Have delightfully devious day,
Don't try accessing the drive
Don't try accessing the drive from windows. Put it in the Linux side, and mount it read-only. That'll give you the best chance to get everything. You might even be able to do a ddrescue and clone it to another drive and get the mac running again.
I'll get a life when it's proven and substantiated to be better than what I'm currently experiencing.
Yeah, have no idea why I didn
Yeah, have no idea why I didn't think of that earlier. I have seen the light, after I posted the blog and the comments I actually tried accessing the partition with a Linux USB stick I had sitting around, but Linux wouldn't mount it even in read only. I did manage to make an image from it, but couldn't get any system to mount that. I even tried opening the image with a couple different archive utilities and no such luck. Right now I'm running Mac OS off an external drive and running a disk recovery utility. It's still going, but it's finding a lot of files so, I'm hopeful I'll be able to get the ones I want that way.
Have delightfully devious day,
RAID System
One good idea is a RAID system. If one drive goes bad, one can still read and write it, while repairing or replacing the bad drive.
-- Daphne Xu (a page of contents)
I've considered investing in
I've considered investing in a RAID array in the past, but could never justify the expense. Perhaps some day in the future.
Have delightfully devious day,
Can't you just...?
get a new SSD for the Mac? Obviously if it is a recent one then you can't change them but if I were in your situation then I'd look at just replacing the SSD. Take a time machine backup of the current system, download your version of IOS and burnit to a USB stick and boot off that with the TM backup connected...

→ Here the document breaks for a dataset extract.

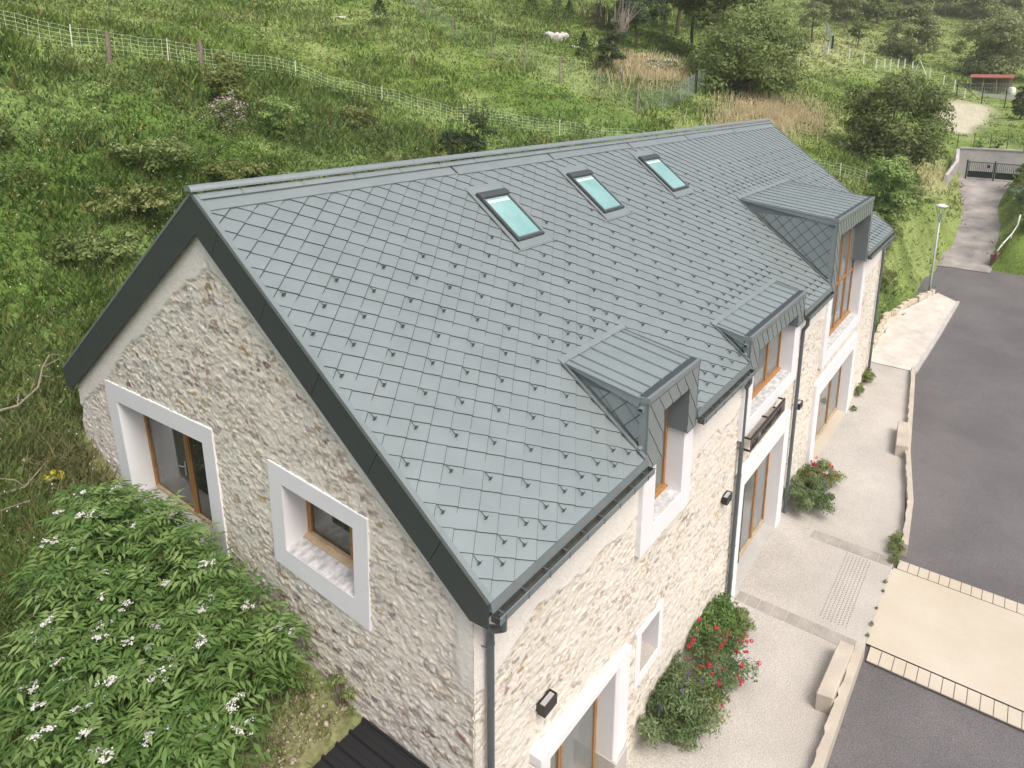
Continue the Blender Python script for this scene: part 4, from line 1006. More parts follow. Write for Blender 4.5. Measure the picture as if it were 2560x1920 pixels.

If you are going to drop MacOS then go for Linux. If you can replace the SSD then you have a rig ready to run Linux.
There are many YouTube videos about how to replace the SSD in a Mini if you are unsure.
Samantha.
My main problem is recovering
My main problem and only thing I cared about was recovering files that were not backed up but I've now managed to pull them from the drive.
I could replace the ssd, but I really have need of another computer sitting around the house collecting dust. With the release of Scrivener 3.0 for Windows coming, I no longer have a reason to keep the Mac around. They just released a third release candidate and it's stable enough I'm comfortable using it. I could run Linux on the machine, but my Windows machine is a dual boot I so I can already run linux whenever I want.
I may throw a new ssd in the Mac further down the line, get it running and sell it on ebay or I may just sell the parts, but that's something I can do at leisure.
Have delightfully devious day,
Well all...
After a lot of unsuccessful attempts, I've now managed to recover the files I was missing. Phew...
Thanks all for the suggestions and the comments and have a delightfully demented day!
Have delightfully devious day,
Glad I read through all the
Glad I read through all the comments. I was about to put in the add-on you have to put in most of the distributions to read HFS+ partitions. Sorry I hadn't done that earlier. (generally, you can read from them, but not write -but it depends on the distribution)
I'll get a life when it's proven and substantiated to be better than what I'm currently experiencing.